Se i magistrati si arrogano un ruolo che non hanno
Questa lettura non fa affatto i conti né con i principi di diritto, né tantomeno con la consapevolezza dei cittadini, che di tutta risposta seguitano ad individuare nelle dinamiche disfunzionali della magistratura, nelle sue deteriori derive correntizie, uno dei mali maggiori di cui soffre la nostra democrazia.
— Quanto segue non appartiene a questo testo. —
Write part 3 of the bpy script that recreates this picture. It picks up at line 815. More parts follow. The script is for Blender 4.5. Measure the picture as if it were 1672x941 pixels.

In punta di diritto, il corpo magistratuale è soggetto alla Legge e il vaglio di costituzionalità non è demandato ai giudici in senso lato, ma in prima istanza al Presidente della Repubblica al momento della promulgazione delle leggi, qualora ne dovesse ravvedere la manifesta incostituzionalità le rimanderebbe alle Camere.
In seconda battuta è demandato alla Corte Costituzionale, unico organo preposto a verificare se le leggi rispettano i parametri della carta fondamentale. Pertanto la lettura distorta e che dimostra un ego debordante per cui ogni giudice sarebbe colui che vigila sulla costituzionalità di una norma è, eufemisticamente, quantomeno autoreferenziale.
Non solo toghe: il ruolo fondamentale dell’avvocatura nel sistema giustizia
In questo quadro ricordo il ruolo fondamentale dell’avvocatura, che solleva continuamente questioni di legittimità costituzionale, chiede che ne venga valutata la rilevanza, la manifesta fondatezza e stimola le corti di merito e di legittimità a chiedere la rimessione al giudice delle Leggi; altro tassello fondamentale nell’amministrazione della giustizia che troppo spesso i giudici dimenticano: senza l’Avvocato il processo non si fa.
I cittadini non hanno bisogno di “amministratori di sostegno”
Sotto il profilo poi del Demos, il popolo nel nome del quale la giustizia deve essere amministrata, elemento imprescindibile e, questo sì, architrave del sistema, sa bene cosa vuole e cosa scegliere. Il popolo italiano vive una democrazia matura, nonostante l’intellighenzia di sinistra sia lì a guardarlo ancora con mille puzze sotto il naso, nonostante i megafoni del globalismo e del wokismo ormai siano arrivati a dire che chi vota a destra ha problemi cerebrali, nonostante il mainstream disegni una narrazione per cui il nazismo sarebbe alle porte e nel fascismo siamo già totalmente immersi, nonostante l’élite dei magistrati in servizio effettivo e permanente contro il governo scelto dal popolo si candidino ad esserne gli amministratori di sostegno.
La riforma per una giustizia più giusta, come chiedono gli italiani
Ebbene, considerato il momento storico in cui l’acredine di questa magistratura si sta facendo sentire sempre più forte, non v’è chi non veda una contestualità temporale imbarazzante con l’esito della riforma della giustizia in seconda lettura al Senato. Ad ogni passo della riforma, si sollevano le voci di chi, nonostante il ruolo imporrebbe equilibrio, non riesce ad arrendersi di fronte all’ineluttabilità di una promessa che questo esecutivo ha fatto agli italiani: dare ai cittadini una giustizia giusta ed equa ed eliminare le derive correntizie della magistratura. E dovranno ineluttabilmente arrendersi all’infausto destino di essere scelti con sorteggio per sedere in quell’organo di autogoverno che sino ad oggi, funestato e incancrenito da inaccettabili logiche di potere… infiniti lutti addusse agli Achei.